Now I know why I never get the snot everyone talks about -- finally I can love my hairy chest.

(Actually, I use a wash cloth and my high OO soaps always lather for me. Now I understand. And all this time I thought it was my water.)
 
"...I tried making a mayonnaise with the olive oil. The resulting soap has been curing for, I believe, about two months. It is not slimy to me. Has anyone else tried that? ..."

No matter what you do along these lines, you will not change the essential chemical nature of a high-oleic soap (castile). High oleic bar soaps absorb water to form a firm gel. Lower-oleic bar soaps absorb water to form a loose mush.
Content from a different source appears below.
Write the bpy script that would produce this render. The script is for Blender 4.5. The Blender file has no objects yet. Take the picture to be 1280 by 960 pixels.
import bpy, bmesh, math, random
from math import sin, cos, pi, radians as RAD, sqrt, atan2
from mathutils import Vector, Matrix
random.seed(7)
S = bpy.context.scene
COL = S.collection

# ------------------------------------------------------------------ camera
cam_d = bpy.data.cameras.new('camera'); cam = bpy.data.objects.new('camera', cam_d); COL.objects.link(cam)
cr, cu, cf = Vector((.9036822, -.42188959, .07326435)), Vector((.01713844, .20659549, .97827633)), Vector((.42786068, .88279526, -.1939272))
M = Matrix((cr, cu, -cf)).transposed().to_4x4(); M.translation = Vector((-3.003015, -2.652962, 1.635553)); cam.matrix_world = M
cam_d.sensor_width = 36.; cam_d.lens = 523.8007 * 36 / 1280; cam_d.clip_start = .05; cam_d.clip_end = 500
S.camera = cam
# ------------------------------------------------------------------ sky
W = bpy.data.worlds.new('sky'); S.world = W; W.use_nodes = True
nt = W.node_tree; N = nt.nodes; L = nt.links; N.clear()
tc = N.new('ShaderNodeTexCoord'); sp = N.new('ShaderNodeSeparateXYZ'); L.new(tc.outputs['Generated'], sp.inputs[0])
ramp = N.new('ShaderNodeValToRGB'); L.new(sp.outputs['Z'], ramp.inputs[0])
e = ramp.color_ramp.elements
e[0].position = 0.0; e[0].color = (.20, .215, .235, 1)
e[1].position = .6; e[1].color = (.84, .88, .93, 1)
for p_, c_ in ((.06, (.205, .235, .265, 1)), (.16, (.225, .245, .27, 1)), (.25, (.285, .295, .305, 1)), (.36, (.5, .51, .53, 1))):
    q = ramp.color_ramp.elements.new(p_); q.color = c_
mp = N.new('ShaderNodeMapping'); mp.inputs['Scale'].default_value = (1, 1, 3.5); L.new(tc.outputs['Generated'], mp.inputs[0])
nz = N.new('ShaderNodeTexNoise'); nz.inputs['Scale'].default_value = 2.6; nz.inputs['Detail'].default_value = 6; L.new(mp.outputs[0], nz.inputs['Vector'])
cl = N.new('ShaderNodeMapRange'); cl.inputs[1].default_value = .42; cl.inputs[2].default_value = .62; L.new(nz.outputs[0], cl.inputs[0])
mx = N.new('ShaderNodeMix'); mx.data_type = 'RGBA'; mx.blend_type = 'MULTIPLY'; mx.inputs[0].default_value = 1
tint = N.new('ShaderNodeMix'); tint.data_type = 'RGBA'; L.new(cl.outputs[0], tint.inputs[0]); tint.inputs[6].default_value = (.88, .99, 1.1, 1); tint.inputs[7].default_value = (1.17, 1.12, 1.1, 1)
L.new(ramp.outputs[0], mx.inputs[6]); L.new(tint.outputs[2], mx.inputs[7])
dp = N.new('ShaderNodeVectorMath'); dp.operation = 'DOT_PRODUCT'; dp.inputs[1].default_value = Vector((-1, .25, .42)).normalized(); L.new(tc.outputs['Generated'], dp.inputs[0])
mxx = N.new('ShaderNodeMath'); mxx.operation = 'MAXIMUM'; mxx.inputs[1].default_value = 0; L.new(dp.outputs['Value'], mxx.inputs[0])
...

Every time we get into this discussion, some people chime in with "I don't have slimy castile" and others chime in with "all castile is slimy." Both factions have a point ... but the difference in perception is not how the high-oleic soap is made, but how the soap is used. If you use high-oleic soap with plenty of warm/hot water and plenty of friction and aeration, the oleic gel may not be detectable, because you are dissolving the soap quickly with the warm water, diluting it with plenty of water, and breaking up the gel to form suds. If you use the same soap in a minimum of cool/cold water and use little or no friction and aeration, the gel will be much more obvious.
 
Last edited:
I was just interested to see what happened becasue the technique just seems so odd. THen I read someone's somment - can't remeber whose - that it didn't work if you use pomace. Mine did - sort of. I wondered if the salt water made a difference.
I'm a castile fan. The slime doesn't bother me
 
I've tested the soap. This is very different for me. Would you be interested in testing my next batch, DeeAnna?